Astoundingly Legal Corporate Tax Thievery

You can't deduct the cost of a speeding ticket, but corporations often deduct billion-dollar penalties for major fraud from their IRS bills

Did you scramble to get your taxes done this year at the last minute? Yeah, me too.

I really didn’t mind paying what I owe — but I hate having to pay the taxes owed by the likes of JPMorgan Chase, ExxonMobil, and Amazon. They’re just a few of the astonishingly profitable corporations adept at minimizing their tax tabs. That shifts more of the cost of everything from the military to national parks onto our shoulders.

We constantly hear CEOs and their congressional hirelings wail about the “punishing” official tax rate of 35 percent assessed on corporate profits. But they’re grinning as they’re crying, for they know they actually pay nowhere near that.

In fact, the latest assessment by the Government Accountability Office found that U.S. corporations pay an average tax rate of only 12.6 percent, forcing workaday taxpayers to cover the multiple billions of dollars that these privileged elites dodge.

How do they do that?

Simple. They duck through ridiculous loopholes in our tax laws. How ridiculous? Try the subsidy for corporate criminals. If you get a speeding ticket, do you get to deduct the fine from the income tax you owe? Ha! Just try it.

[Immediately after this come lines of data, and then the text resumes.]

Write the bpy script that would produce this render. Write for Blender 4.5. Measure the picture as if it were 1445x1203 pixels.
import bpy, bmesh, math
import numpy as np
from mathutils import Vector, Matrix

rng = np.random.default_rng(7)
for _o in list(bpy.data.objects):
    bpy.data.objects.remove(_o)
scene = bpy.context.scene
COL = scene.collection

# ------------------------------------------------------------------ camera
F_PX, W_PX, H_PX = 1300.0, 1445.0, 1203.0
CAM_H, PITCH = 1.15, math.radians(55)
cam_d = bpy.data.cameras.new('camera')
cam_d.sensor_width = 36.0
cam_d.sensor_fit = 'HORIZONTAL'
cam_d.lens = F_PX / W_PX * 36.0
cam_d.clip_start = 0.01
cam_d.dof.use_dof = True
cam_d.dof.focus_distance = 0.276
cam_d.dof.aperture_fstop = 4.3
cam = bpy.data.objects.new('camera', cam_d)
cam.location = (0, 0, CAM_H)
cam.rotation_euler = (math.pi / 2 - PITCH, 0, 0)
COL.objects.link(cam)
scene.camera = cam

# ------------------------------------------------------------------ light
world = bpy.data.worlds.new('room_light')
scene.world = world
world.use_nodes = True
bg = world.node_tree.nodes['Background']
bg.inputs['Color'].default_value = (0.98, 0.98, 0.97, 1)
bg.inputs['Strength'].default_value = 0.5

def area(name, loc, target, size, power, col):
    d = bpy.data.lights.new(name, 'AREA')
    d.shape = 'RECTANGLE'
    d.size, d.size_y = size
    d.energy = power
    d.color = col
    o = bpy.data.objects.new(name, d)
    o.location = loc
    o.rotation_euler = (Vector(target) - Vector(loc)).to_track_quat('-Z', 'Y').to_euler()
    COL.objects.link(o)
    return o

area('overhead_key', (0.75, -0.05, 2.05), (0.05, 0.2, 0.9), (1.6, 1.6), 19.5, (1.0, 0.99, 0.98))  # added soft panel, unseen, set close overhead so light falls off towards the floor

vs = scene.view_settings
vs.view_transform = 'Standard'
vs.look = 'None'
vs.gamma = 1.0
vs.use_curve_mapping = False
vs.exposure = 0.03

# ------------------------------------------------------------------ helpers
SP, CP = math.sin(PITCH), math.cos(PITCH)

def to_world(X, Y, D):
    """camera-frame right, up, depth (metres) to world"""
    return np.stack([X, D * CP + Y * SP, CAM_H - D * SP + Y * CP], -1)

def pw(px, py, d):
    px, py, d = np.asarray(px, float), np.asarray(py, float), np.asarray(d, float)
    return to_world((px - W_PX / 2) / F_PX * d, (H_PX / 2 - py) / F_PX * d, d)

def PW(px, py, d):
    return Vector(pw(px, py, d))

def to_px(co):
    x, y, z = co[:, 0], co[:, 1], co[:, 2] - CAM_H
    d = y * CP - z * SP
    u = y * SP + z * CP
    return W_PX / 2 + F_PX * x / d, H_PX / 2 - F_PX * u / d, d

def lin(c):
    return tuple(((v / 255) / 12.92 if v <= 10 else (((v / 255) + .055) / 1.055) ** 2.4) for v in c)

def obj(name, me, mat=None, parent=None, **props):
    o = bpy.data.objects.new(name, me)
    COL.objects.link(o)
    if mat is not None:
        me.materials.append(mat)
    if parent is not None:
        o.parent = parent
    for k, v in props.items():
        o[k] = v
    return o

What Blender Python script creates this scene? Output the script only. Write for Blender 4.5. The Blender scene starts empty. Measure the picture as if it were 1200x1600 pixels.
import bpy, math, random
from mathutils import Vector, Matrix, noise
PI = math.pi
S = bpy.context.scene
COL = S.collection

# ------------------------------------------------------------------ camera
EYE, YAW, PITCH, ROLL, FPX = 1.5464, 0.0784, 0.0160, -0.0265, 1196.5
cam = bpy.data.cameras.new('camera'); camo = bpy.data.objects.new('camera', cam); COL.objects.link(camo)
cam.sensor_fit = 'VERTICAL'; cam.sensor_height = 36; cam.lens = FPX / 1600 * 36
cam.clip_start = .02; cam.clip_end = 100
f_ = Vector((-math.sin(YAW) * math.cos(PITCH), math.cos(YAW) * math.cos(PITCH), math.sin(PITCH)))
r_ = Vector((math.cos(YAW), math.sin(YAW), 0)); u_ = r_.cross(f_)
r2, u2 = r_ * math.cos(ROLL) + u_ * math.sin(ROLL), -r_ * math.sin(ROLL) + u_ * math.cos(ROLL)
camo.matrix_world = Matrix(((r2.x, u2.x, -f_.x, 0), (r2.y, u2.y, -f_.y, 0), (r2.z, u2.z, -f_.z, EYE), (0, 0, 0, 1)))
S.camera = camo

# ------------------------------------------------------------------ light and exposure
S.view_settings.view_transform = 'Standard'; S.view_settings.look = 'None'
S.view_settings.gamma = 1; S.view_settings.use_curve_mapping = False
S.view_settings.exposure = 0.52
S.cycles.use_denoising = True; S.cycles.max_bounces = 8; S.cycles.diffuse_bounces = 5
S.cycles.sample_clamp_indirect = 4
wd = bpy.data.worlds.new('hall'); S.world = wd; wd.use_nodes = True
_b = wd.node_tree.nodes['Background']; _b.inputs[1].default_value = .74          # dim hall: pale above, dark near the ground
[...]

But JPMorgan Chase was fined more than $20 billion last year for major frauds and consumer rip-offs, and its honchos have now deducted that “punishment” from the corporate tax bill, claiming it as a cost of doing business. Oh, they also get to deduct the many millions of dollars they paid lawyers to defend their blatant wrongdoing.

Well, sniff the elites, we’re merely making rightful use of the deductions allowed by tax laws. But it’s their lawyers who wrote those laws to legalize their thievery. And need I mention that they also get a deduction for the mega-salaries and expenses of those lawyers?

Yep, we all pay for their wrongdoings, their fines, and their lawyers.